During the early 1800s, the Industrial Revolution and mass immigration led to overpopulation, worker exploitation and poverty in U.S. cities such as New York, Boston and Philadelphia.   Families crowded into small, squalid tenements.  Working night and day, they earned barely enough to survive. 

In these impoverished families, children were expected to work as hard as their relatives, and were often forced on the streets to sell, beg or steal.  Illness was common, accidents frequent, and many children lost one or both of their parents.  Other children were sent away from their homes when their families could no longer provide for them; and many chose to set out on their own to escape domestic abuse.  These orphaned, homeless children became known as “street rats” and “street urchins.” Many of these children joined tough, criminal gangs for support and protection.  
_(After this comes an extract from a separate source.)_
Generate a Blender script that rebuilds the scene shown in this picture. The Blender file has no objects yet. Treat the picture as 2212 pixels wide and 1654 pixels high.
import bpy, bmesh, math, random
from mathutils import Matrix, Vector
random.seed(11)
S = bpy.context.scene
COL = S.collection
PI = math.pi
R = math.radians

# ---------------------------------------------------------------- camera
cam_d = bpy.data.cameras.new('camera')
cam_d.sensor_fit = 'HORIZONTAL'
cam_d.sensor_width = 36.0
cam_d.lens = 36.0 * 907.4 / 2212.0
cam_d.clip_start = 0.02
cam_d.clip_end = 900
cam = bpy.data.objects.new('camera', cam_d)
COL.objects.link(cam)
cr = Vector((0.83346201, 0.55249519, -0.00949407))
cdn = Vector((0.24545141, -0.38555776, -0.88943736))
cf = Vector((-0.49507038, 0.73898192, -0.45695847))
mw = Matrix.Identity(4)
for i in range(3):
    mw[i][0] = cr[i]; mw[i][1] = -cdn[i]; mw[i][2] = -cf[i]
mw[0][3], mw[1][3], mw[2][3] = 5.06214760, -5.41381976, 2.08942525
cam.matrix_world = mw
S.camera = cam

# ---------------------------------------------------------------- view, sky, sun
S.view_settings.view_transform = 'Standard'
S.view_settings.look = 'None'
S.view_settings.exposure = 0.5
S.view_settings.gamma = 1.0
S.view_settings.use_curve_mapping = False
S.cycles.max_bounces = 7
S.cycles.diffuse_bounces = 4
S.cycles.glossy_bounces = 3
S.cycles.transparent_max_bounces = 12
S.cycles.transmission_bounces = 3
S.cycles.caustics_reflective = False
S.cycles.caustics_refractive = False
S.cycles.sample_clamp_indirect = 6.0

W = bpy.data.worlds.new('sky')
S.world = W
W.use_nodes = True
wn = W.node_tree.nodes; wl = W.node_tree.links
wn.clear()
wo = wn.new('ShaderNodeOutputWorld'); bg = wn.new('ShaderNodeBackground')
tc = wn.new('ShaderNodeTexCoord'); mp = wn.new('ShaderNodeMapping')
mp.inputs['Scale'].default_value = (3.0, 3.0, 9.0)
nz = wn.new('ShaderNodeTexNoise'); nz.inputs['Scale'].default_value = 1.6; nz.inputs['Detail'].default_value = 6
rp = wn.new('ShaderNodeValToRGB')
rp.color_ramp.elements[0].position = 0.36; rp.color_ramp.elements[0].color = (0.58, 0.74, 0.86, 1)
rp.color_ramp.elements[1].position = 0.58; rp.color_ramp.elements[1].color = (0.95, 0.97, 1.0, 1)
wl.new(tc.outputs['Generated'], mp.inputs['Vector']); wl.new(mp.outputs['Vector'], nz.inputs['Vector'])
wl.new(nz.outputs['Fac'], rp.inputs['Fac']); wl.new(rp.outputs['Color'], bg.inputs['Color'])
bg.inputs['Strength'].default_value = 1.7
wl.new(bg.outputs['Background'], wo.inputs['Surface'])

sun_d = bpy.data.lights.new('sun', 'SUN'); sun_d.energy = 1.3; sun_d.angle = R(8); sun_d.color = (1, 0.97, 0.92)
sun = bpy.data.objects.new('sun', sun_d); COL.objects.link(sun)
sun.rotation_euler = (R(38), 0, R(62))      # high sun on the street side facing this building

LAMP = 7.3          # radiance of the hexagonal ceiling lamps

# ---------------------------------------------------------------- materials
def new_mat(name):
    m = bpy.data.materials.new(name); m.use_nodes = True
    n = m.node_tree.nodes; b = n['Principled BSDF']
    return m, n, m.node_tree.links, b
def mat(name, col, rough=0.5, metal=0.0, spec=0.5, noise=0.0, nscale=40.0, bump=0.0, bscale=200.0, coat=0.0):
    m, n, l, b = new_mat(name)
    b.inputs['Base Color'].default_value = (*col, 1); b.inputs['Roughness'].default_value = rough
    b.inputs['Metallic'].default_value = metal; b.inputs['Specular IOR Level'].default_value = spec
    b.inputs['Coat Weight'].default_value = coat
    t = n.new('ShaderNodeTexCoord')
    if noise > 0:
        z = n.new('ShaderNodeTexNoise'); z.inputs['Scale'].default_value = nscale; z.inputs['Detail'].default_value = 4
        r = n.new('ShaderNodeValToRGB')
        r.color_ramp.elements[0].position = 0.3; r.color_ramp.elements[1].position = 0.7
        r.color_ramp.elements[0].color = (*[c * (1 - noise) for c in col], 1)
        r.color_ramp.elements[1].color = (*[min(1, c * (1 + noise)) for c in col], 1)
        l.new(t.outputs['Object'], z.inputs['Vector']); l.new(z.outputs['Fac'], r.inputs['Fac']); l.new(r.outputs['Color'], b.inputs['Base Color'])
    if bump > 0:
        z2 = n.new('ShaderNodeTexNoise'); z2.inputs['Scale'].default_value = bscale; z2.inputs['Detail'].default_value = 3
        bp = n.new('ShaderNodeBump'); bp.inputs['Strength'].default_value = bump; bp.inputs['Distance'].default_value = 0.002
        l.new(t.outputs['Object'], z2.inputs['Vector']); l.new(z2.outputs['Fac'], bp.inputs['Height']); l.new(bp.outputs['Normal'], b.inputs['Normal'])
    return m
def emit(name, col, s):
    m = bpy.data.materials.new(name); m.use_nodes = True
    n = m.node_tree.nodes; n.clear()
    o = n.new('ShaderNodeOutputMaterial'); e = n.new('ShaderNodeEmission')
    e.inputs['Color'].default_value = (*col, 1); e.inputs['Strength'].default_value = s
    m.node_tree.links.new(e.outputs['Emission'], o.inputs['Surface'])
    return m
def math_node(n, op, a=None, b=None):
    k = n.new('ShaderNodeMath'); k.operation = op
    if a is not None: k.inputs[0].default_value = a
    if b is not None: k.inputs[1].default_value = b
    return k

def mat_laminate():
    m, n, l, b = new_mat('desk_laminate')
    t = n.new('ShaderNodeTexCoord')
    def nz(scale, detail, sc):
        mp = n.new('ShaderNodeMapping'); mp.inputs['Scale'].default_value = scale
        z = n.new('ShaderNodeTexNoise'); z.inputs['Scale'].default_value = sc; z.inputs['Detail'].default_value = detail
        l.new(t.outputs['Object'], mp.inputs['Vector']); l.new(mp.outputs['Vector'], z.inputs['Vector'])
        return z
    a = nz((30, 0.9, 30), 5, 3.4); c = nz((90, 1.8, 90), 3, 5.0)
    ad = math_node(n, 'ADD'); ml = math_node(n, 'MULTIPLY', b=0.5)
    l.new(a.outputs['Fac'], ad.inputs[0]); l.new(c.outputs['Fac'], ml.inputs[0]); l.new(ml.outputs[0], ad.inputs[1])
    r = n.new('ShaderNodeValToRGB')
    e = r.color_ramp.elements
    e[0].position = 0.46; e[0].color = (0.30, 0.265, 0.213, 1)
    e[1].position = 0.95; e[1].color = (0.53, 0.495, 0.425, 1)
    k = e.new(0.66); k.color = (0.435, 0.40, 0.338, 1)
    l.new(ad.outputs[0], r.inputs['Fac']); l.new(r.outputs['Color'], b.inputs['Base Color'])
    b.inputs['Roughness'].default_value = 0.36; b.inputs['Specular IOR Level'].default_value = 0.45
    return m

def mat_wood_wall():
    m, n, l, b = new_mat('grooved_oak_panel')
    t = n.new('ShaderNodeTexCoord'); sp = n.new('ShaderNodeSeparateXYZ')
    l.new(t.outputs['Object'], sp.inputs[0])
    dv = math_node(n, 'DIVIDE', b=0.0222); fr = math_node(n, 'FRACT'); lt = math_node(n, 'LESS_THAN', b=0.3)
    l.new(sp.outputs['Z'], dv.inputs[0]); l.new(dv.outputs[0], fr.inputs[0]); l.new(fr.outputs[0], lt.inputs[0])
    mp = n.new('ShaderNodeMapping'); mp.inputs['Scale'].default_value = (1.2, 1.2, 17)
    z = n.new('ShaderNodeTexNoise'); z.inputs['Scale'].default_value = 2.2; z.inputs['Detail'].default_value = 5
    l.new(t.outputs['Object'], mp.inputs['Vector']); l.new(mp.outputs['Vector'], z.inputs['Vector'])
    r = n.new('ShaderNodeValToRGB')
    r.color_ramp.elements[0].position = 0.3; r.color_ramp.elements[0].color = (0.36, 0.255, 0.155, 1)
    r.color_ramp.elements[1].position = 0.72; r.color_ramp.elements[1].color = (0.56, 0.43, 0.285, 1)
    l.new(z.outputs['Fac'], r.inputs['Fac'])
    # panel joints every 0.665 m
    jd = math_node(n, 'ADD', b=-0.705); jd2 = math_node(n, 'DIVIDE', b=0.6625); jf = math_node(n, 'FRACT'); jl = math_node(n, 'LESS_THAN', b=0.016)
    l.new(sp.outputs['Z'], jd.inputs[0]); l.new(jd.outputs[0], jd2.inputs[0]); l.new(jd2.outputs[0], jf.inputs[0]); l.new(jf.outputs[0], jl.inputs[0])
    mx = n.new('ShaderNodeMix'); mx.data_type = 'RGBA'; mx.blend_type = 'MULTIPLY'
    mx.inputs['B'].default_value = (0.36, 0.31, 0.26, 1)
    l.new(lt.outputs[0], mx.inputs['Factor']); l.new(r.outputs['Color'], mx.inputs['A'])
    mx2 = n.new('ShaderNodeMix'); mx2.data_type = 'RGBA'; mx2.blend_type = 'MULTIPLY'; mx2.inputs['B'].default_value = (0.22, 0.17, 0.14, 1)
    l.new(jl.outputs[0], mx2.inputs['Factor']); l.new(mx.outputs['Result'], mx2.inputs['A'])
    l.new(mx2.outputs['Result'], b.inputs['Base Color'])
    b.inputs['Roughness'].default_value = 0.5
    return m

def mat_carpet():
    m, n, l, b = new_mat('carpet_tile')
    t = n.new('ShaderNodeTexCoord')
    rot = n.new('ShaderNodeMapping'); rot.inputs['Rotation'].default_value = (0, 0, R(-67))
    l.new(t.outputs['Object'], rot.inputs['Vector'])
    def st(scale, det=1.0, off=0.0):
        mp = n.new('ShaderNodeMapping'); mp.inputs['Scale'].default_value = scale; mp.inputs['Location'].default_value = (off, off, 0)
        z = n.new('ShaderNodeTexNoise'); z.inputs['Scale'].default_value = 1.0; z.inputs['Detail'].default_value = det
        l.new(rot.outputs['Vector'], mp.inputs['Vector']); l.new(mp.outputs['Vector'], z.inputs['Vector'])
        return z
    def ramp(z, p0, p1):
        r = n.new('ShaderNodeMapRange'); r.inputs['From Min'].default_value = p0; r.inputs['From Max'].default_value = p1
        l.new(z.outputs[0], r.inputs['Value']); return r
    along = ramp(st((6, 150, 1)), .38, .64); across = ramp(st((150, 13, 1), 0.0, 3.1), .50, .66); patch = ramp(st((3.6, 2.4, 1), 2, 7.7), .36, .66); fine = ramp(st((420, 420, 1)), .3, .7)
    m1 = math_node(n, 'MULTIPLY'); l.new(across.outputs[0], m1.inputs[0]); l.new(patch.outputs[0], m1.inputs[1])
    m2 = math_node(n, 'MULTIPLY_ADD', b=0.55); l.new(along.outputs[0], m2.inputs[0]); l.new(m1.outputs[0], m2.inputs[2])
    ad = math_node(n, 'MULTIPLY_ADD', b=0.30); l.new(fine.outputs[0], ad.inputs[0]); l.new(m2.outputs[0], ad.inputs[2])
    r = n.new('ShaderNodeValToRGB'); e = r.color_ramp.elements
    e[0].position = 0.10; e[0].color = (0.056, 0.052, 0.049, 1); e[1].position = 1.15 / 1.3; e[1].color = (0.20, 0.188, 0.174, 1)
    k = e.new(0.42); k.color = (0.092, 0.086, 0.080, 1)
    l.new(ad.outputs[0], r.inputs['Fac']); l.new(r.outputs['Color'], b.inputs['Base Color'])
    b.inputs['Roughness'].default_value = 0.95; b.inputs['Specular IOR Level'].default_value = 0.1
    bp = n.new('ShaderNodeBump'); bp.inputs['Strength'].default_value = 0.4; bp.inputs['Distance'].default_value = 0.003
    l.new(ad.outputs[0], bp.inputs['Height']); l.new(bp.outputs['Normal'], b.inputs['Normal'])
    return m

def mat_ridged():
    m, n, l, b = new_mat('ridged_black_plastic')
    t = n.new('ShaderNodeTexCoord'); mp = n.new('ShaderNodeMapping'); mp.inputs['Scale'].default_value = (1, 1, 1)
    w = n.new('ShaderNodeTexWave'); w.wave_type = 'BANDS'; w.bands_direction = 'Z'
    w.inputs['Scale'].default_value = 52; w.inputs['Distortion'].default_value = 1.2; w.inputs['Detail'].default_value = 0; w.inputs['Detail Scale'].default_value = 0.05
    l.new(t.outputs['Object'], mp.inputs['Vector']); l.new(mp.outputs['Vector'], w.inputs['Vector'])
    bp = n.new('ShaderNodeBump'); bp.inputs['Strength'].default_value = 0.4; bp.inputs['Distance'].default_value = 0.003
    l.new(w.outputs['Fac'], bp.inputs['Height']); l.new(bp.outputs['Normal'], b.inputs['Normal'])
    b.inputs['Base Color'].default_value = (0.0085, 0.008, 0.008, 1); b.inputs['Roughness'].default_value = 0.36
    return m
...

The public eventually became aware and concerned, and various philanthropies were founded to come to the children’s aid.  Many of these charitable organizations believed that living conditions were simply too harsh in urban areas.  So thousands of children were plucked off the streets and sent to the rural west to find new homes.  These trains became known as “orphan trains,” and the children were called “orphan train riders.” 

This Web site is dedicated to remembering their journeys and sharing their stories.  Please feel free to use the resources you find here for educational purposes.  It is our hope that this destination will help raise awareness about this unique movement in U.S. history.